= TO DO =
Return the line containing "Recreate this scene as a Blender Python (bpy) script. The script", the line containing "DOWNLIGHT_W = 36.0", and every line between them, exactly as they stand. Output nothing else.

(Scripts that build scenes)
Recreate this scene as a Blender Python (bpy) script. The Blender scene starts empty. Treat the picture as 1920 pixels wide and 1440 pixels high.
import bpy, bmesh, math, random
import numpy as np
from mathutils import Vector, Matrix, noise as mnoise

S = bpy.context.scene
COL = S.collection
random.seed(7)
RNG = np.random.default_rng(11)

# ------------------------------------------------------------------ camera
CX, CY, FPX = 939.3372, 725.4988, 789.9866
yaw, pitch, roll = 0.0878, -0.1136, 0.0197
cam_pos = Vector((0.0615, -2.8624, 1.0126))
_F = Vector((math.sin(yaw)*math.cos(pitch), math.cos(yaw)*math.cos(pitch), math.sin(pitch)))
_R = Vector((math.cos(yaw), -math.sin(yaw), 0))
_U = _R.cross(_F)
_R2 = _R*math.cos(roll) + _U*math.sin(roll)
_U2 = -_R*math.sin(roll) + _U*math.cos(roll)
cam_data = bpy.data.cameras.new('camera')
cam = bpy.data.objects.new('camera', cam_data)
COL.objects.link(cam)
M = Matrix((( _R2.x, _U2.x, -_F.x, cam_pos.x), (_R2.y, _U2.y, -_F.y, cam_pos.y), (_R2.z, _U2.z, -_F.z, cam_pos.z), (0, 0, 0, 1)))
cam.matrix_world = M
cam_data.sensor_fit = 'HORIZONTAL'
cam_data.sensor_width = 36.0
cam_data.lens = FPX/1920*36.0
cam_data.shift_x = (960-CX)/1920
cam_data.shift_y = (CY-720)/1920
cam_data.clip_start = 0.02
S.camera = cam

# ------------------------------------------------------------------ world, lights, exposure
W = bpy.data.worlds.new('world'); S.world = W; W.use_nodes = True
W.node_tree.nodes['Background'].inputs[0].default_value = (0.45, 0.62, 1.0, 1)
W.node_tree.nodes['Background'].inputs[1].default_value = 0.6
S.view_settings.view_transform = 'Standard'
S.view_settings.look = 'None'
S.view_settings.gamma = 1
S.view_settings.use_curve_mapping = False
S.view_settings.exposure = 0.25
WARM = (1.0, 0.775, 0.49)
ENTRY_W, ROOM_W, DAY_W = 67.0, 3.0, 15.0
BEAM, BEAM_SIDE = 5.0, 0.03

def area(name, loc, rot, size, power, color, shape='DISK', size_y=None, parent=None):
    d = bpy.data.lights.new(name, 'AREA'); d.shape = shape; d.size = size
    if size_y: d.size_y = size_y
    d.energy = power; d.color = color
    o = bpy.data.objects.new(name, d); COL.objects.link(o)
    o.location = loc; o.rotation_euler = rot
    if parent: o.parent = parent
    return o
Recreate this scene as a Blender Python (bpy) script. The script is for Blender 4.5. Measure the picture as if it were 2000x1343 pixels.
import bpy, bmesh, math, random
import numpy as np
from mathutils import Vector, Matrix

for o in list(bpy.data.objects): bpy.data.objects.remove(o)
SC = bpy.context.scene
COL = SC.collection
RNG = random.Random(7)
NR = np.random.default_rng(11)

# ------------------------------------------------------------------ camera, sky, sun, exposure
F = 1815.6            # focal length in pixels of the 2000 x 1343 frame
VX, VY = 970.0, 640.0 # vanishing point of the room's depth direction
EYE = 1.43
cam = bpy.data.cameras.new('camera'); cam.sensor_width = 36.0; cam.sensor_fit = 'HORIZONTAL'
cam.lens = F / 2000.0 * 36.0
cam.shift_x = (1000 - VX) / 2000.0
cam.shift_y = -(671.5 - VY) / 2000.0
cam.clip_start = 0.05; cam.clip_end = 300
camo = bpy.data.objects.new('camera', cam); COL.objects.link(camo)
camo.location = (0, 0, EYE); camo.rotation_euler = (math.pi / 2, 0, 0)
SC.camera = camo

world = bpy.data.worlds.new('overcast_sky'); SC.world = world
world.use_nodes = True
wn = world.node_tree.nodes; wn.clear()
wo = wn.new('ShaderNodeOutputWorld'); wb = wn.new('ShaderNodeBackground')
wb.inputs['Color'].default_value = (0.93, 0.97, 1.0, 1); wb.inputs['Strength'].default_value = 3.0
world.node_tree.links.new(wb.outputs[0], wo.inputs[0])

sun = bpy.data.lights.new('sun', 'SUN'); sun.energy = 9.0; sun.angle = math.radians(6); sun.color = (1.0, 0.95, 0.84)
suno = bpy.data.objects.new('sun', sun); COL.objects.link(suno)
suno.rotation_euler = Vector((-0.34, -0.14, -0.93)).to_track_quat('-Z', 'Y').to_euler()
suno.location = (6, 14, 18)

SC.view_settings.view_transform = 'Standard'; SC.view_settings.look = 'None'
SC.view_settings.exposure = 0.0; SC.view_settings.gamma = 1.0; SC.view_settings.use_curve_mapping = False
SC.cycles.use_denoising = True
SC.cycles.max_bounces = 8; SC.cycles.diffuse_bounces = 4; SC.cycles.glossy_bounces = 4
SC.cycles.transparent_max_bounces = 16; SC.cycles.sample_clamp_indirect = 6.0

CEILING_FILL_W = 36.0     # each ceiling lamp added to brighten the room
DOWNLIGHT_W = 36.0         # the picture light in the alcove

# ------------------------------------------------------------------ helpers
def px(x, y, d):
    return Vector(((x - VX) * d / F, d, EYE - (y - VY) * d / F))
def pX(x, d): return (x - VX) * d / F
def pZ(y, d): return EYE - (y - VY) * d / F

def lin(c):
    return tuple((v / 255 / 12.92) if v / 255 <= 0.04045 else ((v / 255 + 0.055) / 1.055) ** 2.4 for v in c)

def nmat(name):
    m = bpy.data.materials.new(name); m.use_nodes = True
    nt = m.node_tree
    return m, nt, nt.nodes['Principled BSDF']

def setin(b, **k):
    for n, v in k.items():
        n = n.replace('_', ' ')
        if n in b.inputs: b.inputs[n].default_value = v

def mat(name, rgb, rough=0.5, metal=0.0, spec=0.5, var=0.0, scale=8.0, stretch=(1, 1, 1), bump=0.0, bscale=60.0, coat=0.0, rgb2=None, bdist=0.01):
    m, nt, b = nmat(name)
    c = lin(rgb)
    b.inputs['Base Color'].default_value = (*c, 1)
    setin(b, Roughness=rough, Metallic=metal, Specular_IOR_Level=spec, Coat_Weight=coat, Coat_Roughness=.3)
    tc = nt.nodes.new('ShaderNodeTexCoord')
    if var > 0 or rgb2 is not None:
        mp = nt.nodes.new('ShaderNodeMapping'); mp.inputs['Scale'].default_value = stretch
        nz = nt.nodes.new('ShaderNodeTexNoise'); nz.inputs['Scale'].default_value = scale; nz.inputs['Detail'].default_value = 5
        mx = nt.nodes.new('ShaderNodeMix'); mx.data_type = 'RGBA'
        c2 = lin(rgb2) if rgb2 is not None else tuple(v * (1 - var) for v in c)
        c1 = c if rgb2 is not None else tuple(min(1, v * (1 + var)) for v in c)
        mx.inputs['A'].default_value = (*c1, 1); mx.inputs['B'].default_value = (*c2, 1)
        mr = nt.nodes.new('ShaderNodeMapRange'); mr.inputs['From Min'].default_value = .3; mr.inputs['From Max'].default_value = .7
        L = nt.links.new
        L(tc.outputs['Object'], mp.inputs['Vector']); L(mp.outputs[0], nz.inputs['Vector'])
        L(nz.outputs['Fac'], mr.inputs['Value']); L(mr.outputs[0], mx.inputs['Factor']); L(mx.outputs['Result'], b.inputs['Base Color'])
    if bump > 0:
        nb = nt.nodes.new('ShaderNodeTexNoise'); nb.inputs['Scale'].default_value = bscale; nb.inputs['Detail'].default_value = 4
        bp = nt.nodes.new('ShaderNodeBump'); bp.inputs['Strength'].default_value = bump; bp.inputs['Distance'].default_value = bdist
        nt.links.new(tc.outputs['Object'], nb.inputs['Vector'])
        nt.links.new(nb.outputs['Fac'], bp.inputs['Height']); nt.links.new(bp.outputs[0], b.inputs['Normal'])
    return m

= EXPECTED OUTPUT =
Recreate this scene as a Blender Python (bpy) script. The script is for Blender 4.5. Measure the picture as if it were 2000x1343 pixels.
import bpy, bmesh, math, random
import numpy as np
from mathutils import Vector, Matrix

for o in list(bpy.data.objects): bpy.data.objects.remove(o)
SC = bpy.context.scene
COL = SC.collection
RNG = random.Random(7)
NR = np.random.default_rng(11)

# ------------------------------------------------------------------ camera, sky, sun, exposure
F = 1815.6            # focal length in pixels of the 2000 x 1343 frame
VX, VY = 970.0, 640.0 # vanishing point of the room's depth direction
EYE = 1.43
cam = bpy.data.cameras.new('camera'); cam.sensor_width = 36.0; cam.sensor_fit = 'HORIZONTAL'
cam.lens = F / 2000.0 * 36.0
cam.shift_x = (1000 - VX) / 2000.0
cam.shift_y = -(671.5 - VY) / 2000.0
cam.clip_start = 0.05; cam.clip_end = 300
camo = bpy.data.objects.new('camera', cam); COL.objects.link(camo)
camo.location = (0, 0, EYE); camo.rotation_euler = (math.pi / 2, 0, 0)
SC.camera = camo

world = bpy.data.worlds.new('overcast_sky'); SC.world = world
world.use_nodes = True
wn = world.node_tree.nodes; wn.clear()
wo = wn.new('ShaderNodeOutputWorld'); wb = wn.new('ShaderNodeBackground')
wb.inputs['Color'].default_value = (0.93, 0.97, 1.0, 1); wb.inputs['Strength'].default_value = 3.0
world.node_tree.links.new(wb.outputs[0], wo.inputs[0])

sun = bpy.data.lights.new('sun', 'SUN'); sun.energy = 9.0; sun.angle = math.radians(6); sun.color = (1.0, 0.95, 0.84)
suno = bpy.data.objects.new('sun', sun); COL.objects.link(suno)
suno.rotation_euler = Vector((-0.34, -0.14, -0.93)).to_track_quat('-Z', 'Y').to_euler()
suno.location = (6, 14, 18)

SC.view_settings.view_transform = 'Standard'; SC.view_settings.look = 'None'
SC.view_settings.exposure = 0.0; SC.view_settings.gamma = 1.0; SC.view_settings.use_curve_mapping = False
SC.cycles.use_denoising = True
SC.cycles.max_bounces = 8; SC.cycles.diffuse_bounces = 4; SC.cycles.glossy_bounces = 4
SC.cycles.transparent_max_bounces = 16; SC.cycles.sample_clamp_indirect = 6.0

CEILING_FILL_W = 36.0     # each ceiling lamp added to brighten the room
DOWNLIGHT_W = 36.0         # the picture light in the alcove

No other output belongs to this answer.